TAMPA — Video and photographs from testing conducted at the Insurance Institute for Business & Home Safety’s (IBHS) unique Research Center are part of the National Building Museum’s newest exhibit, Designing for Disaster, which opened to the public on May 11. Designing for Disaster is a multimedia exhibition that focuses on new approaches in design and engineering to protect life and property against a range of natural hazards. The exhibition is organized by the destructive forces associated with each of the elements: earth, air, fire, and water.

The IBHS video highlights the Institute’s FORTIFIED construction standards. A pair of full-scale, two-story, 1,300-square-foot houses were placed next to each other in IBHS’ test chamber — one was built using conventional construction standards common in the Midwest, and the other was built to IBHS’ FORTIFIED for Safer Living standards for the Midwest. Both houses were subjected to the same severe thunderstorm conditions, and while the house built using FORTIFIED standards suffered minimal damage, the house built using conventional standards was reduced to a pile of rubble.

See footage from the test at https://www.disastersafety.org/research-center/2010-ibhs-research-center-grand-opening.

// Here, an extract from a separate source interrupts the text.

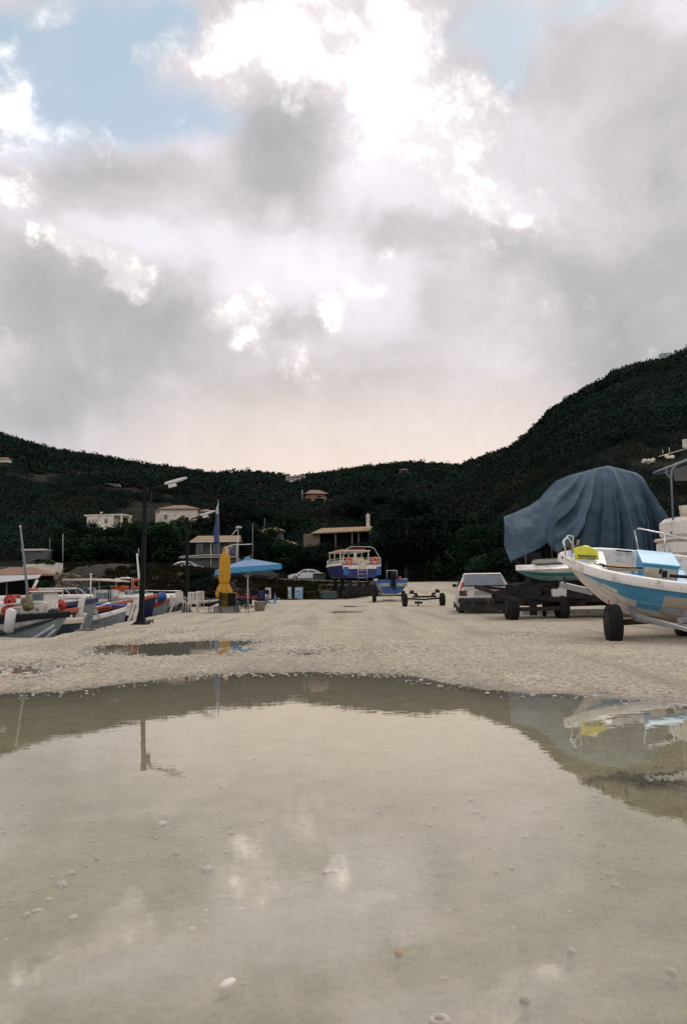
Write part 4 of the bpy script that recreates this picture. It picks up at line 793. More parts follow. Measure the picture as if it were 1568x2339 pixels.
# ---------------------------------------------------------------- boats
class Hull:
    def __init__(s, L, B, dep, sh, stem=.2, k=6., tr=.85, full=0.): s.L, s.B, s.d, s.sh, s.stem, s.k, s.tr, s.full = L, B, dep, sh, stem, k, tr, full
    def half(s, t):
        b = (1 - math.exp(-t * s.k)) / (1 - math.exp(-.5 * s.k)); b = min(b, 1.) if t > .5 else b
        return s.B / 2 * b * (1 - (1 - s.tr) * max(0, (t - .5) / .5) ** 2)
    def gz(s, t): return -s.sh * (1 - (1 - min(t / .65, 1)) ** 2) + s.sh * .12 * max(0, (t - .65) / .35) ** 2
    def P(s, t, u, side=1, off=0., dz=0.):
        g = s.gz(t); kz = -s.d * (1 - (1 - min(t / s.stem, 1)) ** 2.2) + (s.gz(t) if t < 0 else 0)
        kz = min(g - .02, kz); q = sms(0, .35, t); fa = .95 - (.45 + s.full) * float(q); fc = 1.1 + .5 * float(q)
        y = max(0, (s.half(t) + off)) * u ** fa; return (-t * s.L, side * y, kz + (g - kz) * u ** fc + dz)
    def shell(s, colf, ns=44, nu=14, t1=1.):
        b = MB()
        for side in (1, -1):
            G = [[s.P(t1 * i / ns, j / nu, side) for j in range(nu + 1)] for i in range(ns + 1)]; mi = [colf((i + .5) / ns * t1 * s.L, (j + .5) / nu) for i in range(ns) for j in range(nu)]
            b.grid(G, True, mi)
        tr = [s.P(t1, j / nu, 1) for j in range(nu + 1)] + [s.P(t1, j / nu, -1) for j in range(nu, -1, -1)]; b.add(tr, [tuple(range(len(tr)))], False, colf(-1, .5)); return b
    def inner(s, u0=.4, th=.05, t0=.03, t1=.985, ns=36, fl=0, wall=0):
        b = MB(); G = []
        us = [1, .9, .75, .6, u0]
        for i in range(ns + 1):
            t = t0 + (t1 - t0) * i / ns; row = [s.P(t, u_, 1, -th, .0) for u_ in us]; row += [(p_[0], -p_[1], p_[2]) for p_ in row[::-1]]; G.append(row)
        mi = [fl if j == 4 else wall for i in range(ns) for j in range(9)]; b.grid(G, True, mi); return b
    def cap(s, wd=.09, h_=.05, drop=.06, out=.025, t1=1., ns=44):
        b = MB()
        for side in (1, -1):
            R = []
            for i in range(ns + 1):
                t = t1 * i / ns; a_ = s.P(t, 1, side, out); c_ = s.P(t, 1, side, -wd); z = a_[2]
                if abs(c_[1]) < .001: c_ = (c_[0] - .0, 0, c_[2])
                R.append([(a_[0] + (out if i == 0 else 0), a_[1], z - drop), (a_[0] + (out if i == 0 else 0), a_[1], z + h_ * .6), ((a_[0] * .6 + c_[0] * .4), a_[1] * .6 + c_[1] * .4, z + h_), (c_[0], c_[1], z + h_ * .7), (c_[0], c_[1], z - drop * .3)])
            b.loft(R, False, False, True)
        return b
    def deck(s, t0, t1, cam=.04, dz=.0, off=-.05, ns=14):
        G = []
        for i in range(ns + 1):
            t = t0 + (t1 - t0) * i / ns; w_ = max(0.01, s.half(t) + off); z = s.gz(t) + dz; G.append([(-t * s.L, w_ * q, z + cam * (1 - q * q)) for q in (-1, -.6, -.2, .2, .6, 1)])
        b = MB(); b.grid(G, True); return b

# --- main blue and white boat on its trailer
Mb = Matrix.Translation((4.20, 16.2, 1.62)) @ Matrix.Rotation(2.93, 4, 'Z') @ Matrix.Rotation(-.122, 4, 'Y') @ Matrix.Rotation(-.27, 4, 'X')
mb = thing('fishing_boat', 'open sky-blue and white fishing boat nearest the camera on a trailer', 'boat'); mb.matrix_world = Mb
H = Hull(5.2, 2.3, .98, .08, .30, 11, .9, .08)
def mcol(s, u):
    if s < 0: return 1
    if u < .12: return 3
    if s < 1.80:
        if u > .77 - .34 * math.exp(-s / .45) or (s > 1.02 and u > .64) or (s > 1.38 and u > .50): return 2
        return 0
    if .84 < u < .93: return 2
    return 1
H.shell(mcol, 60, 22).build('hull', [white, cream, skyblue, antif], mb)
H.cap(.15, .05, .11, .045).build('gunwale', white, mb)
H.inner(.42, .16, .05, wall=1).build('interior', [paleblue, white], mb)
b = H.deck(.012, .16, .05, .0, -.12); b.build('foredeck', white, mb)
b = H.deck(.028, .085, .055, .012, -.22); b.build('deck_patch', paleblue, mb)
b = MB()
for side, t0, t1 in ((-1, .22, .33), (1, .22, .27)):
    G = [[H.P(t0 + (t1 - t0) * i / 8, 1, side, -q, .048) for q in (.02, .12)] for i in range(9)]; b.grid(G)
b.build('side_deck_patch', paleblue, mb)
b = MB()
for side in (1, -1):       # moulded plank lines of the hull
    for u_ in (.64, .50, .36): b.tube([H.P(.02 + .96 * i / 40, u_, side, .003) for i in range(41)], .006, 4)
b.build('plank_seam', mat('seam_grey', (.42, .40, .37), .8), mb)  # plain grey strips along the plank lines
b = MB()
for side in (1, -1): b.tube([H.P(i / 44, .97, side, .03) for i in range(45)], .018, 6)
b.build('rub_rail', mat('rub_rail_tan', (.42, .34, .22), .7, .2, 8, dirt=GRIME, damt=.4), mb)
def railing(b, pts, r=.016): b.tube(pts, r, 8)
b = MB(); railing(b, [(-.10, .12, .03), (-.02, .16, .30), (-.10, .10, .42), (-.2, .02, .40), (-.22, .0, .05)]); railing(b, [(-.10, -.12, .03), (-.04, -.2, .27), (-.12, -.24, .30), (-.3, -.3, .05)]); b.build('bow_rail', steel, mb)
b = MB(); y_ = -.98; railing(b, [(-1.55, y_, .0), (-1.42, y_, .42), (-1.50, y_, .47), (-2.0, y_ - .03, .40), (-2.45, y_ - .03, .33), (-2.52, y_, .0)]); railing(b, [(-2.0, y_ - .03, .40), (-2.05, y_, .0)]); b.build('side_rail', steel, mb)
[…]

“IBHS conducts objective, scientific research to identify, evaluate, and promote effective ways to strengthen homes, businesses, and communities against natural disasters and other causes of property damage,” said Julie Rochman, IBHS president and CEO. “Translating our research into actionable information for consumers is critical, which is one of the reasons we’re very enthusiastic about being part of this exciting new exhibit.”

Artifacts from several past natural disasters, including Hurricane Katrina, the Waldo Canyon wildfire in Colorado, and the earthquake that hit the Washington, DC, area a couple of years ago, strongly convey – and personalize – the destructive power of nature. Multimedia components include profiles of experts on various types of disasters, recordings from memorable disasters, and interactive displays that will allow visitors to test their disaster preparedness by choosing the best recourse in disaster scenarios.

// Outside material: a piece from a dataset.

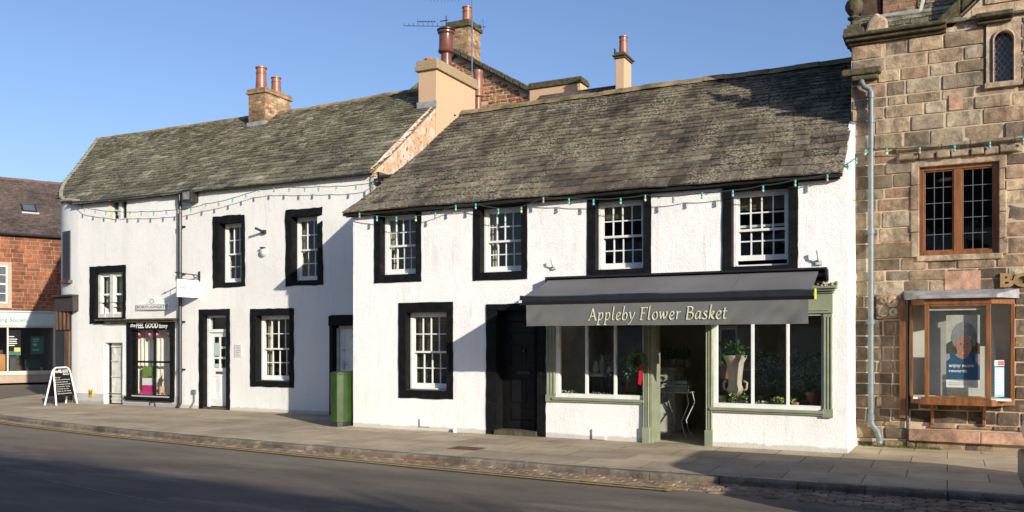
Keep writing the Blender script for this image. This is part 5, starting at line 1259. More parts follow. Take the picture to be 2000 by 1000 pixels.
# ================================================================== red sandstone bank across the side street
BX, BY = -32.7, 23.9; ang = math.atan2(.904, .426)
H4 = thing('red_sandstone_building', 'red sandstone building with a dark slate roof and pale building society shopfront', 'building', (BX, BY, 0), rz=ang)
xa_ = Vector((.426, .904, 0)).normalized(); ya_ = Vector((-xa_.y, xa_.x, 0))
def L4(px, py):
    d = ray(px, py); o = Vector((BX, BY, -CAMZ)); nrm = ya_; t = o.dot(nrm)/d.dot(nrm); p = d*t; p = p-Vector((BX, BY, 0)); return (p.dot(xa_), p.z+CAMZ)
ez = 5.98; zfa0 = L4(60, 637)[1]; zfa1 = L4(60, 609)[1]; zsb = L4(60, 727)[1]
wq = (L4(-40, 520)[0], L4(14, 520)[0], L4(10, 592)[1], L4(10, 519)[1])
so2 = (wq[0]-.15, L4(22.5, 520)[0], L4(10, 602)[1], L4(10, 512)[1])
m = MB(); m.box(-9, 4, 0, 7, 0, ez); 
# opening in front: the shop; body built as boxes round it
m = MB(); sx1 = L4(104, 700)[0]; sx0 = -6.5
m.box(-9, sx0, 0, 7, 0, zfa1); m.box(sx1+.18, 4, 0, 7, 0, zfa1); m.box(sx0, sx1+.18, 3, 7, 0, zfa1); m.box(sx0, sx1+.18, .05, 3, 0, .02)
m.box(-9, 4, .012, 7, zfa1, ez); wl4 = m.build('wall', M['mortar_red'], H4)
m = MB(); masonry(m, -9, 4, zfa1+.02, ez-.05, -.0, [so2], .14, .20, .24, .50, gap=.012, ch=.01, jit=.006); m.build('red_masonry', M['red'], wl4)
m = MB(); masonry(m, -9, -6.5, 0, zfa1, 0, [], .2, .26, .3, .6); m.build('red_masonry', M['red'], wl4)
m = MB(); m.box(sx0-.3, 3.2, -.10, .10, zfa0, zfa1-.03); m.box(sx0-.35, 3.2, -.16, .10, zfa1-.03, zfa1+.03); m.build('fascia', M['palegreen'], H4, bevel=.01)
m = MB(); m.box(sx1, sx1+.14, -.08, .12, 0, zfa0); m.box(sx1+.14, 3.2, -.04, .12, 0, zfa0); m.box(sx0-.3, sx0, -.08, .12, 0, zfa0); m.box(sx0, sx1, -.06, .10, zsb-.10, zsb+.06); x_ = L4(15, 700)[0]; m.box(x_-.03, x_+.03, -.03, .05, zsb, zfa0); m.box(sx0, sx1, -.05, .08, zfa0-.06, zfa0)
m.build('shopfront', M['shopcream'], H4, bevel=.008)
m = MB(); m.box(sx0, sx1, -.02, .08, 0, zsb-.10); m.build('stall_riser', mat('buff_riser', (.40, .30, .22), (.32, .24, .17), 3, .8), H4)
g = MB(); g.quad((sx0, .02, zsb), (sx1, .02, zsb), (sx1, .02, zfa0), (sx0, .02, zfa0)); g.build('glass', M['shopglass'], H4)
it = MB(); room(it, sx0, sx1, .1, 3, .02, zfa0+.3); it.build('interior', mat('bank_interior', (.20, .17, .14), (.14, .12, .10), 2, .9), H4)
tx0 = L4(2, 630); tx1 = L4(56, 630)
textmesh('lettering', 'Building Society', mat('grey_green_lettering', (.10, .16, .14)), H4, (tx1[0]-1.50, -.10, L4(30, 631)[1]), (1,0,0), (0,0,1), 1.50, .20, bold=.005)
m = MB(); masonry(m, so2[0]-2, so2[0], 0, .1, 0, [], .1, .1, .3, .4)
f = MB(); f.box(so2[0], wq[0], -.05, .06, so2[2], so2[3]); f.box(wq[1], so2[1], -.05, .06, so2[2], so2[3]); f.box(wq[0], wq[1], -.05, .06, wq[3], so2[3]); f.box(wq[0], wq[1], -.08, .06, so2[2], wq[2]); w4 = f.build('window', mat('buff_dressing', (.42, .33, .24), (.34, .27, .19), 4, .8), H4)
f = MB(); sash(f, wq[0], wq[1], (wq[2]+wq[3])/2, wq[3], -.045, 2, 2, st_=.05, d=.03); sash(f, wq[0], wq[1], wq[2], (wq[2]+wq[3])/2+.03, -.03, 2, 2, st_=.05, d=.03); f.build('sash', M['wpaint'], w4)
g = MB(); g.quad((wq[0], -.008, wq[2]), (wq[1], -.008, wq[2]), (wq[1], -.008, wq[3]), (wq[0], -.008, wq[3])); g.build('glass', mat('far_pane', (.12, .13, .14), (.07, .08, .09), 4, .08), w4)
rf = MB(); tn = .72; slates(rf, lambda s: -9.2, lambda s: 4.2, -.15, ez-.0, tn, 3.9, .24, .18, .34, .3, lambda u, s: .01*noise.noise(Vector((u, s, 0))), th=.01)
rf.prism([(-9.2, 3.75, ez+.72*3.8), (-9.2, 7.4, ez), (-9.2, 7.4, ez-.1), (-9.2, 3.75, ez+2.6)], (13.4, 0, 0)); rf.prism([(-9, 0, ez-.02), (-9, 3.75, ez+2.6), (-9, 7, ez-.02)], (.05, 0, 0))
r4 = rf.build('roof', M['slate_d'], H4)
rg = MB(); ridge(rg, -9.2, 4.2, 3.72, ez+.72*3.87+.02, wd=.13, h=.06); rg.build('ridge', mat('purple_ridge_tile', (.15, .09, .08)), r4)
g = MB(); g.tube([(-9.2, -.2, ez-.03), (4.2, -.2, ez-.03)], .055, 8)
for k_ in range(9): g.tube([(-8+k_*1.35, -.2, ez-.05), (-8+k_*1.35, -.02, ez-.16)], .018, 5)
g.build('gutter', M['iron'], H4)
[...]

The exhibition closes with images and stories of everyday people who have taken steps, both large and small, to safeguard their homes and families against disasters, and visitors will be challenged to take similar actions.

“We hope this exhibit engages people in both national and local conversations about resilience and building safety. While we can’t move homes, businesses, and communities out of Mother Nature’s way, we can make them more resilient when disasters inevitably occur,” stated Rochman.